2. During any period in which an officer
other than the President is absent from Oahu or unable to perform the duties of
office because of disability or other personal reasons, the President may
appoint, with the approval of the Board of Directors, a temporary replacement
from the Board of Directors to fill the absent officer's position.
ARTICLE
XIII - COMMITTEES
Section
A. Standing Committees. There shall be the following standing
committees:
1. Membership Committee. The Committee shall recruit new members
and review the qualifications of applicants for membership in the HFMA.
2. Promotions and Special Events
Committee. The Committee shall
plan, develop, coordinate, and facilitate promotions and special events which
will benefit the business interests of HFMA members.

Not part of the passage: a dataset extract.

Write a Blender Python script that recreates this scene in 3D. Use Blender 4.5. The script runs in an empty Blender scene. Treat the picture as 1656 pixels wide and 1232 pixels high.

3. Education Committee. The Committee shall provide for the
continuing education of all HFMA members through innovative or recurring
programs, seminars, and workshops.
4. Appointments. The President, with the approval of the
Board of Directors, shall appoint a chair for and members of each of the
standing committees as soon as possible after assuming office.
Section
B. Special Committees.
1. The President, with the approval of the
Board of Directors, may at any time establish special committees and appoint
chairs for any purpose in connection with the work of the HFMA and prescribe
their powers and duties, irrespective of whether such purpose, powers, and
duties come within the province of any standing committee.
2. All special committees shall be
considered discharged when their respective reports have been submitted to and
accepted by the Board of Directors.
Section
C. Committee Chairs. The chair of each Standing Committee
shall serve for the term of the President unless sooner removed. The chair of a special committee shall
serve for the term of the President or until the committee completes its
activities, whichever comes first.
Each chair shall insure that minutes are kept of committee meetings and
that a copy is sent promptly to the Secretary for filing.
Section
D. Quorum. A majority of the members of any
standing or special committee shall constitute a quorum.
Section
E. Removal. The President shall have the power to
remove the chair of a standing or special committee for due cause and shall
appoint, subject to the approval of the Board of Directors, a new chair to fill
the vacancy.
ARTICLE
XIV - AMENDMENTS
As of July 1,
2003, these By-Laws may be amended by members by a quorum vote at any Membership
Meeting at which a quorum is present and voting, or by other means (e-mail,
mail) provided that each member has had the opportunity to consider the merits
of the proposed amendment.
ARTICLE
XV - FISCAL YEAR
The fiscal
year shall be July 1 through June 30 as of January 1, 2002.